Directions for this task> Quote verbatim the span of lines that begins the listing below and closes with the line containing "bg.inputs[1].default_value = 0.112".

╭─ Dataset excerpt

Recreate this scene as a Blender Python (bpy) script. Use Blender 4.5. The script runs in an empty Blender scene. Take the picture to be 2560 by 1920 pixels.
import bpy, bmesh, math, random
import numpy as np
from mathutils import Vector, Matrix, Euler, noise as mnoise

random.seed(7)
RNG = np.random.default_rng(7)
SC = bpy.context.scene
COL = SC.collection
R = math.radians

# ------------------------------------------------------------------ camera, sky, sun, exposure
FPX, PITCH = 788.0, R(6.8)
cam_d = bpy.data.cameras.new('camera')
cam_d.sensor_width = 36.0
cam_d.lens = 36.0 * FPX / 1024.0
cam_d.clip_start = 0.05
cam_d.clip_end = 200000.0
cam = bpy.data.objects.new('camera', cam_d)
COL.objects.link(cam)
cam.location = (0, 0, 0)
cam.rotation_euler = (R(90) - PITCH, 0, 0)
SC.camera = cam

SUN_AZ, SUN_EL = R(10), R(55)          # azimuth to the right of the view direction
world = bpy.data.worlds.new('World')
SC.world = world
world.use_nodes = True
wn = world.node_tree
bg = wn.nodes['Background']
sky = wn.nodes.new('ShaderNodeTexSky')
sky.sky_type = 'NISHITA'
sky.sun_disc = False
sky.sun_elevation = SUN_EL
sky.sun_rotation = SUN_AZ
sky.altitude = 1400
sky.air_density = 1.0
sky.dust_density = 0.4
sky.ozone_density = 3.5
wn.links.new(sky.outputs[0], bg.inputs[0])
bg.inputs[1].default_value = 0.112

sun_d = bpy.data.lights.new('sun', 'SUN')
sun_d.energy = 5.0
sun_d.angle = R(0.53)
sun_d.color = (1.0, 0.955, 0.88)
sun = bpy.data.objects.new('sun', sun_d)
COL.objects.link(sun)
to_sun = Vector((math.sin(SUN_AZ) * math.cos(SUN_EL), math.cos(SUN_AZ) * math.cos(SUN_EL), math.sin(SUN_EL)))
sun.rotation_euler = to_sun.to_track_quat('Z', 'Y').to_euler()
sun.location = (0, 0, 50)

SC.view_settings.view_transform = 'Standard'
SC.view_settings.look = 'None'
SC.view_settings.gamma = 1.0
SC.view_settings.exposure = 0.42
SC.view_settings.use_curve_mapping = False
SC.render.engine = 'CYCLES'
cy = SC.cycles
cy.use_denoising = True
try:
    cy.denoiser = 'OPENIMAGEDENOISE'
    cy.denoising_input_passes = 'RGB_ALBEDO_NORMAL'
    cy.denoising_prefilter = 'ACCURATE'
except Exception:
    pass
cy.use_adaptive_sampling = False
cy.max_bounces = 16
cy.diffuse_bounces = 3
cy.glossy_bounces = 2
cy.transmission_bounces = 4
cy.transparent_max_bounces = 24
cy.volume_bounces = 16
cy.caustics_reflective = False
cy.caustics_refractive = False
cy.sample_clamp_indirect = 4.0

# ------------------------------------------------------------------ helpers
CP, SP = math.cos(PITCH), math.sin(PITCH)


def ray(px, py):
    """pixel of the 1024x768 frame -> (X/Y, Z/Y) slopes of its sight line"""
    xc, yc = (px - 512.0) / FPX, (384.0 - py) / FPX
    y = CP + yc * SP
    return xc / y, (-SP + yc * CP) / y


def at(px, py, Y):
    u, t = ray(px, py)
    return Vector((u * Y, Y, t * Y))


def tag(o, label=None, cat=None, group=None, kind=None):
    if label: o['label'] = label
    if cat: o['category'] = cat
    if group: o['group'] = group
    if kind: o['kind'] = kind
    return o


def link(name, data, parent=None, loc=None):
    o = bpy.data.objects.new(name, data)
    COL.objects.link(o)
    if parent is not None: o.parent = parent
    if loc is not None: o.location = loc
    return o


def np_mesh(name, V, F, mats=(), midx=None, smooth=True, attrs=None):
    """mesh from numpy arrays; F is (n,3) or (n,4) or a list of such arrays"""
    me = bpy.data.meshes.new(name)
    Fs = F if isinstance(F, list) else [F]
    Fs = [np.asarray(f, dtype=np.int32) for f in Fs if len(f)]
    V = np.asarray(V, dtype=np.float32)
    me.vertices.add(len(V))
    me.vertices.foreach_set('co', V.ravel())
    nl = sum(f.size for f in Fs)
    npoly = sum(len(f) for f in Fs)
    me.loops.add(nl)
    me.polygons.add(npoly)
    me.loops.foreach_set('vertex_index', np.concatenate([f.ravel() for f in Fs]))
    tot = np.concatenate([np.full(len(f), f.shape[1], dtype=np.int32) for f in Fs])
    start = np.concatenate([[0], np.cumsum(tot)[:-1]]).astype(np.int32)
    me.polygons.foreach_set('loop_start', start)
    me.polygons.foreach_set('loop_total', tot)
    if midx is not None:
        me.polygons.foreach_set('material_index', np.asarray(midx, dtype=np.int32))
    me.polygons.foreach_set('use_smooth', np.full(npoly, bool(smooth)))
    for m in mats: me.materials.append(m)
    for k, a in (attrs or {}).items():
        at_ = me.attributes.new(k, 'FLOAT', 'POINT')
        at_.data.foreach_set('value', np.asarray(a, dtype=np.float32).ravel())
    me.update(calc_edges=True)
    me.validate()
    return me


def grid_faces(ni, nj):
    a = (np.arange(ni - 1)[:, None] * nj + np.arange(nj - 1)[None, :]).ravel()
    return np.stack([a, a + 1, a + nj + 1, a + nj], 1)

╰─

Task answer>
Recreate this scene as a Blender Python (bpy) script. Use Blender 4.5. The script runs in an empty Blender scene. Take the picture to be 2560 by 1920 pixels.
import bpy, bmesh, math, random
import numpy as np
from mathutils import Vector, Matrix, Euler, noise as mnoise

random.seed(7)
RNG = np.random.default_rng(7)
SC = bpy.context.scene
COL = SC.collection
R = math.radians

# ------------------------------------------------------------------ camera, sky, sun, exposure
FPX, PITCH = 788.0, R(6.8)
cam_d = bpy.data.cameras.new('camera')
cam_d.sensor_width = 36.0
cam_d.lens = 36.0 * FPX / 1024.0
cam_d.clip_start = 0.05
cam_d.clip_end = 200000.0
cam = bpy.data.objects.new('camera', cam_d)
COL.objects.link(cam)
cam.location = (0, 0, 0)
cam.rotation_euler = (R(90) - PITCH, 0, 0)
SC.camera = cam

SUN_AZ, SUN_EL = R(10), R(55)          # azimuth to the right of the view direction
world = bpy.data.worlds.new('World')
SC.world = world
world.use_nodes = True
wn = world.node_tree
bg = wn.nodes['Background']
sky = wn.nodes.new('ShaderNodeTexSky')
sky.sky_type = 'NISHITA'
sky.sun_disc = False
sky.sun_elevation = SUN_EL
sky.sun_rotation = SUN_AZ
sky.altitude = 1400
sky.air_density = 1.0
sky.dust_density = 0.4
sky.ozone_density = 3.5
wn.links.new(sky.outputs[0], bg.inputs[0])
bg.inputs[1].default_value = 0.112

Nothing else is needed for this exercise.